When my mother asked me to help her deal with the itinerary for the trip she is going to take in May, I thought to myself, I have better things to do. But then, to no will power of my own, it dawned on me that this is what is. It's like anything else, but it's taking the form of me calling a few numbers and talking to some people. I did just that and two hours later I was done. I took a walk that I needed in much the same way that a dog needs to shake the water off after a bath it did not want. The dog doesn't stand there thinking whether or not it should do that, it just does. It's a natural reaction.

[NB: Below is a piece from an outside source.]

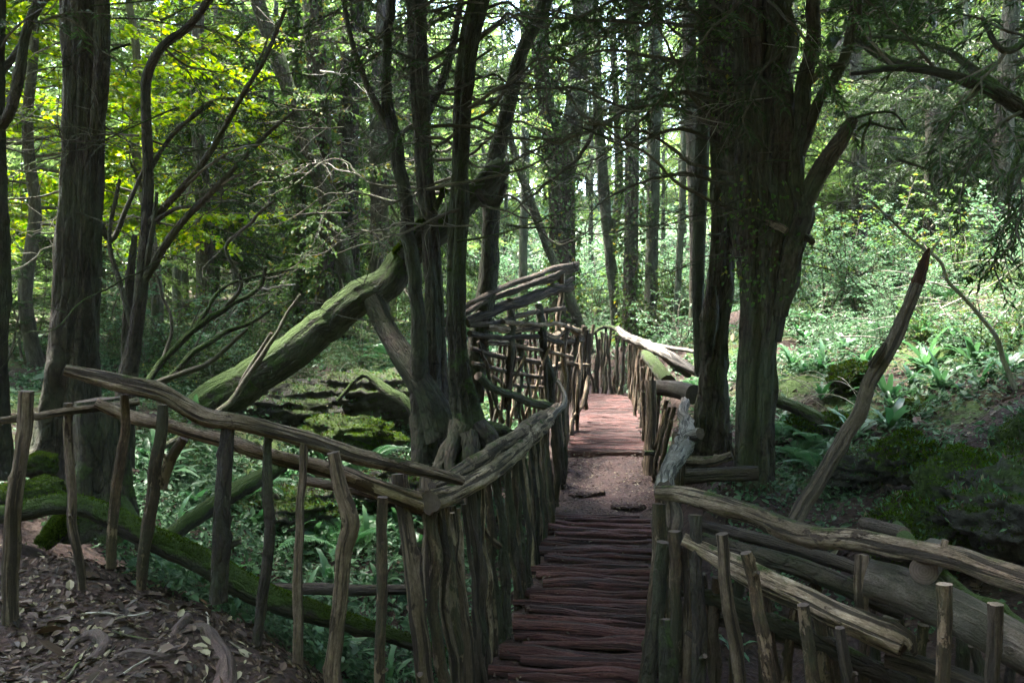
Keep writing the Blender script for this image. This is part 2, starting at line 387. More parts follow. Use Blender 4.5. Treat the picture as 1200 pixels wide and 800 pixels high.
CP = np.array([(-4, 3, -1.52), (-2.5, 3.4, -1.58), (-1.5, 3.6, -1.58), (-1.0, 4.0, -1.75), (-1.75, 4.2, -1.6), (-4, 5.5, -1.42), (-2.6, 5.1, -1.58), (-1.2, 5.2, -2.2), (-.7, 5.5, -2.75), (-.6, 4, -2.45),
    (-1.0, 7, -2.8), (-2.5, 7.3, -2.2), (-4.5, 7.5, -1.2), (-.5, 8.2, -2.4), (-.5, 9.6, -1.95), (-2, 9.5, -2.1), (-3.6, 10, -1.15), (-5.5, 9, -.95), (-2.6, 11.3, -1.6), (-2.2, 13, -.75), (-4, 12.6, -.65), (-.2, 12, -1.6),
    (0, 15, -1.2), (-3, 16, -.55), (-7, 13, -.45), (-8, 18, -.35), (-3, 22, -.35), (0, 20, -.9), (3.5, 22, -.7), (0, 30, .0), (-10, 30, .2), (8, 30, 1.4), (4, 27, .0),
    (1.6, 4, -2.75), (2.5, 3.3, -2.6), (3.6, 4.3, -2.3), (2, 6, -2.6), (3.0, 6.4, -2.0), (4.5, 6, -1.5), (6.5, 6.5, -.6), (2.2, 8.4, -1.78), (3, 9, -1.68), (3.3, 11, -1.2), (3.5, 12.5, -.92),
    (4.6, 8.6, -1.1), (6, 10, -.35), (5.4, 13, -.35), (5.2, 16, .15), (8, 14, .8), (4.2, 17.5, -.1), (8, 20, 1.3), (5, 22, .5), (12, 12, 1.4), (12, 20, 2.2), (2.9, 15, -1.2), (2.2, 12, -1.6), (3.3, 19, -.8),
    (0, 0, -2.5), (-3, 0, -1.5), (3, 0, -2.4), (-12, 3, -.8), (-14, 14, -.2), (13, 3, .2), (-30, 10, .6), (30, 10, 3.0), (3, 31, .5), (5, 37, 2.6), (-2, 38, 2.2), (11, 38, 3.2), (6, 46, 5.6), (-3, 47, 5.0), (14, 47, 6), (2, 58, 7.5), (14, 58, 8), (-14, 44, 2.5), (-40, 60, 1.5), (40, 60, 3.5), (0, -30, -2), (-40, -30, -1), (40, -30, 0), (0, 120, 2), (-120, 120, 3), (120, 120, 4), (-120, -60, 1), (120, -60, 2)], float)  # the rise behind the glade is added to catch sun and brighten the centre
_D = np.linalg.norm(CP[:, None, :2] - CP[None, :, :2], axis=2) + 1e-9
_n = len(CP); _A = np.zeros((_n + 1, _n + 1)); _A[:_n, :_n] = -_D - np.eye(_n) * .05; _A[:_n, _n] = 1; _A[_n, :_n] = 1
_W = np.linalg.solve(_A, np.append(CP[:, 2], 0))
_pp = PATH[:, :2]
def path_dist(x, y):
    best = np.full(x.shape, 1e9); bz = np.zeros(x.shape)
    for i in range(len(PATH) - 1):
        a, b = PATH[i], PATH[i + 1]; e = b[:2] - a[:2]
        t = np.clip(((x - a[0]) * e[0] + (y - a[1]) * e[1]) / (e @ e), 0, 1)
        d = np.hypot(x - a[0] - t * e[0], y - a[1] - t * e[1])
        z = a[2] + t * (b[2] - a[2]); k = d < best
        best = np.where(k, d, best); bz = np.where(k, z, bz)
    return best, bz
def ground(x, y):
    x = np.atleast_1d(np.asarray(x, float)); y = np.atleast_1d(np.asarray(y, float)); sh = x.shape
    x = x.ravel(); y = y.ravel(); z = np.full(x.shape, _W[_n])
    for i in range(_n): z = z - _W[i] * np.hypot(x - CP[i, 0], y - CP[i, 1])
    p = np.stack([x, y, x * 0], 1)
    z = z + .16 * fbm(p * .9, 3, 3) + .07 * fbm(p * 3.1, 5, 3) + .02 * vn(p * 11, 9)
    d, pz = path_dist(x, y)
    w = np.clip((1.25 - d) / .6, 0, 1); w = w * w * (3 - 2 * w)
    z = z * (1 - w) + np.minimum(z, pz - .14) * w
    return (z + CZ).reshape(sh)
def gz(x, y): return float(ground(x, y)[0])

def axis_coords(lo, hi, c0, c1, st):
    a = list(np.arange(c0, c1 + 1e-6, st)); s = st; x = c0
    while x > lo: s *= 1.18; x -= s; a.insert(0, x)
    s = st; x = a[-1]
    while x < hi: s *= 1.18; x += s; a.append(x)
    return np.array(a)
gx = axis_coords(-150, 150, -7, 8.5, .085); gy = axis_coords(-80, 170, 2, 20, .085)
X, Y = np.meshgrid(gx, gy); Z = ground(X, Y)
mb = MB(); nx, ny = len(gx), len(gy)
def growth(x, y):
    # how mossy the soil is: bare trodden earth in the left corner and under the bridge
    m_ = np.full(x.shape, .42)
    m_ -= .75 * np.clip((6.0 - y) / 1.2, 0, 1) * np.clip((2.2 - x) / .8, 0, 1)
    m_ -= .45 * np.clip((8.5 - y) / 2.0, 0, 1)
    m_ -= .5 * np.clip((1.6 - path_dist(x.ravel(), y.ravel())[0].reshape(x.shape)) / .8, 0, 1)
    return m_
i = np.arange(ny - 1)[:, None] * nx; j = np.arange(nx - 1)[None]
gm = growth(X, Y)
mb.add(b=np.stack([gm, gm, gm], -1).reshape(-1, 3), v=np.stack([X, Y, Z], -1).reshape(-1, 3), q= np.stack([i + j, i + j + 1, i + nx + j + 1, i + nx + j], -1).reshape(-1, 4))
tag(mb.build('ground', M['ground']), kind='structure')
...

I used to force myself to sit there and take it. "I shouldn't feel stressed out, so I'm going to sit here and feel even more stressed out." Of course, the thoughts are on the subconscious level. We just feel like crap and then wonder why or tell stories about it when the remedy is already right there in front of us. It can be just as easy as taking a walk.
The Practice
Daily Meditation - 20 to 30 minutes
Reflection
At times it feels like the awakening process is speeding up and at other times like it's slowing down and still at other times like I haven't progressed at all. Of course, this is not a linear process. All are relevant. I'm seeing the driving forces behind my movement in life more and more clearly and with bigger blows. I placed myself under the pressures of other people just so I could feel that I have a goal. The things that I genuinely want to do have nothing to do with these pressures. I may want to do the same things, but NOT as I'm being shoved off the train.

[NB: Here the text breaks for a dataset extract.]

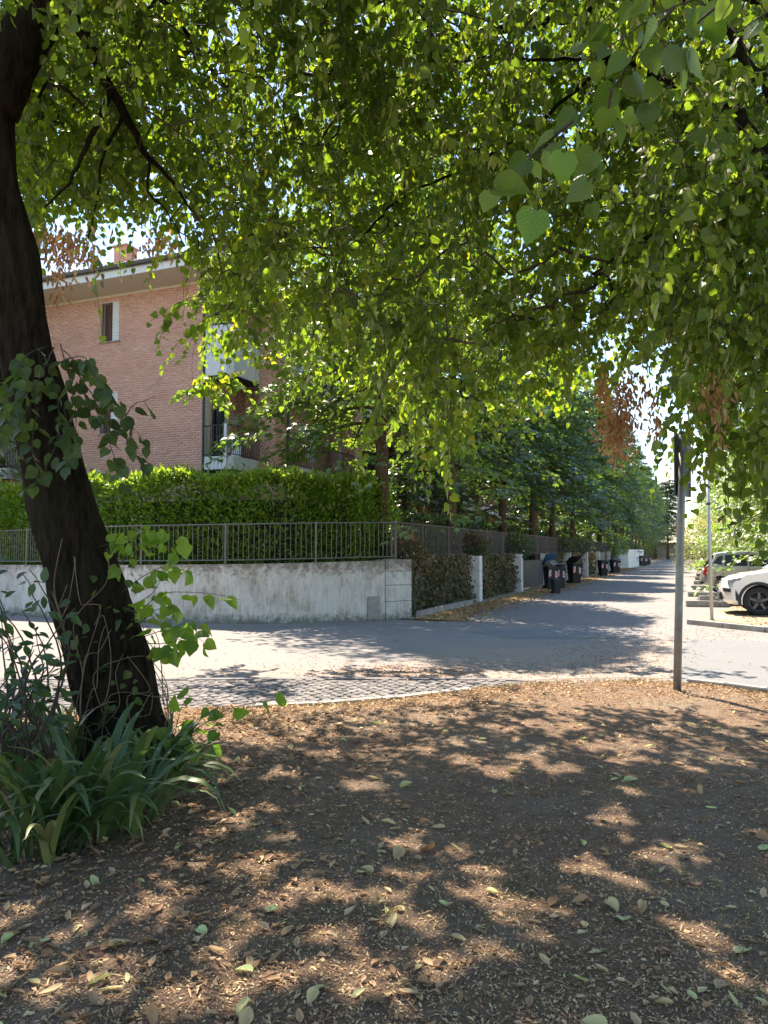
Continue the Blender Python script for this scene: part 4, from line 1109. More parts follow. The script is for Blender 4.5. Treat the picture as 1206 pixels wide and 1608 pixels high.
brA = rough_path([(P(84, -12, DA), .07), (P(110, 22, DA + .05), .058), (P(142, 70, DA + .15), .052), (P(172, 135, DA + .3), .045), (P(205, 195, DA + .5), .036), (P(232, 245, DA + .7), .026), (P(262, 275, DA + .9), .018), (P(300, 330, DA + 1.2), .011)], .08, .006)
brA2 = rough_path([(P(174, 138, DA + .3), .028), (P(160, 185, DA + .25), .022), (P(135, 232, DA + .2), .019), (P(108, 285, DA + .1), .013), (P(70, 325, DA), .007)], .08, .008)
brA3 = rough_path([(P(193, 182, DA + .45), .018), (P(172, 222, DA + .5), .013), (P(158, 262, DA + .6), .010), (P(155, 310, DA + .7), .008), (P(138, 375, DA + .8), .006)], .08, .008)
brA4 = rough_path([(P(235, 248, DA + .7), .016), (P(232, 300, DA + .8), .012), (P(262, 330, DA + 1), .008), (P(290, 385, DA + 1.1), .005)], .08, .008)
brA5 = rough_path([(P(130, -110, DA + .1), .05), (P(200, -60, DA + .6), .04), (P(265, 10, DA + 1), .026), (P(310, 75, DA + 1.4), .018), (P(365, 150, DA + 1.9), .012), (P(400, 190, DA + 2.2), .008)], .1, .006)
brA6 = rough_path([(P(-18, 200, DA), .04), (P(60, 130, DA + .5), .03), (P(78, 105, DA + .7), .02), (P(62, 150, DA + .8), .012), (P(32, 175, DA + .8), .007)], .1, .008)
brA7 = rough_path([(P(240, -300, DA + .4), .07), (P(420, -330, DA + .2), .055), (P(600, -330, DA - .2), .035)], .1, .01)
trunk_obj('trunk', [(p + Vector((-.045, 0, 0)), r_ * .95) for p, r_ in trA], rootA, M_bark, 72, .055, .45)
for nm, pth in (('limb', limbA1), ('limb', limbA2), ('branch', brA), ('branch', brA2), ('branch', brA3), ('branch', brA4), ('branch', brA5), ('branch', brA6), ('branch', brA7)):
    mb = MB(rootA.location); mb.tube([p for p, r_ in pth], [r_ for p, r_ in pth], 12 if pth[0][1] > .1 else 8, True, lambda a, i, p: 1 + .12 * mnoise.noise(Vector((math.cos(a) * 2, math.sin(a) * 2, p.z * 6)))); mb.build(nm, M_bark, rootA)

# lower edge of the hanging foliage as seen from the path, used at the distance of each tree
LBX = [-260, -60, 40, 120, 240, 300, 326, 350, 385, 400, 440, 500, 560, 610, 650, 700, 745, 790, 830, 880, 920, 955, 1000, 1022, 1050, 1085, 1120, 1206, 1500]
LBY = [600, 400, 395, 390, 380, 400, 570, 610, 590, 520, 540, 585, 620, 650, 730, 750, 720, 665, 625, 590, 580, 610, 610, 590, 600, 640, 760, 790, 780]
def canopy_targets(n, pxr, pyr, dr, bound=True, margin=55):
    out = []
    while len(out) < n:
        px = random.uniform(*pxr); Y = random.uniform(*dr); lb = float(np.interp(px, LBX, LBY)) - margin - (random.random() ** 2) * 60
        top = pyr[0]; bot = min(pyr[1], lb)
        if bot < top: continue
        py = random.uniform(top, bot)
        # clumping: thin some zones out
        q = P(px, py, Y)
        if mnoise.noise(q * .9) < random.uniform(-.42, .0) - .08: continue
        out.append(tuple(q))
    return np.array(out)
tA = np.concatenate([canopy_targets(1250, (-40, 430), (-30, 700), (6.0, 10.4)), canopy_targets(430, (-300, 520), (-700, -20), (4.4, 8.6)), canopy_targets(120, (-300, 0), (-200, 560), (6.5, 9.0))])
# crown over the left foreground, above the frame
def clump(t, frac=.6, m=6, r=.26):
    """regroup part of the leafy twigs into clumps hanging from the same bough"""
    n = len(t); k = int(n * frac); idx = rng.permutation(n); c = t[idx[:max(1, k // m)]]
    q = np.repeat(c, m, 0)[:k] + rng.normal(0, 1, (min(k, len(c) * m), 3)) * np.array([r, r, r * .42]) + np.array([0, 0, -.02])
    return np.concatenate([t[idx[k:]], q])
def dome(n, c, rx, ry, z0, z1):
    out = []
    while len(out) < n:
        x, y, z = random.uniform(-1, 1), random.uniform(-1, 1), random.random()
        if x*x + y*y > 1 - .5 * z * z: continue
        q = Vector((c[0] + x * rx, c[1] + y * ry, z0 + z * (z1 - z0)))
        if mnoise.noise(q * .8) < random.uniform(-.38, .05) - .05: continue
        out.append(tuple(q))
    return np.array(out)
tA = np.concatenate([tA, dome(680, (-3.2, 6.0), 3.4, 3.2, 6.5, 9.6)])
def proj(a):
    v = a - np.array([0, 0, CAMH]); zc = v[:, 1] * cp + v[:, 2] * sp; yc = -v[:, 1] * sp + v[:, 2] * cp
    return 603 + 1200 * v[:, 0] / zc, 804 - 1200 * yc / zc
tA = clump(tA)
qx, qy = proj(tA); tA = tA[~((qx < 120) & (qy < 620) & (qy > -60) & (tA[:, 1] < 6.6))]
limbsA = [[(p, r_) for p, r_ in trA[::5]], limbA1[::2], limbA2[::2], brA, brA2, brA3, brA4, brA5, brA6, brA7]
p0, p1, r0, r1, od = grow(limbsA, tA)
A_, B_ = leafy('foliage', tA, od + rng.normal(0, .25, tA.shape), .42 + .2 * rng.random(len(tA)), 15, T_HEART, M_linden, .085, rootA, tuple(rootA.location), bract=.10)
seg_mesh('boughs', p0, p1, r0, r1, M_twig, 6, rootA, origin=tuple(rootA.location), kind='stuff')
seg_mesh('twigs', A_, B_, np.full(len(A_), .0026), np.full(len(A_), .002), M_twig, 3, rootA, origin=tuple(rootA.location), kind='stuff')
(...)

I'm not sure how many of you know what I'm talking about, but if you've ever resisted trying a new type of food and then one day against all odds, you've decided to try it anyway and low and behold you actually liked it, that's sort of what I'm talking about here. You resist feeling certain things like guilt or doubt and then one day you say, "what the hell, I'm going to feel what it feels like to feel guilty without acting out of guilt." You will find that it feels like nothing you thought it would. It actually doesn't kill you. If you stay with the sensation of guilt long enough, you come to find out that it was not based on anything significant and even if it was, the simple act of seeing it, releases you from its grip. This exercise, if you can call it that, comes with a warning, it may dissolve the guilt completely or it may not. This non-resistance may have to be felt over and over and over again. But it sure beats feeling the same old wretched feelings without a way out.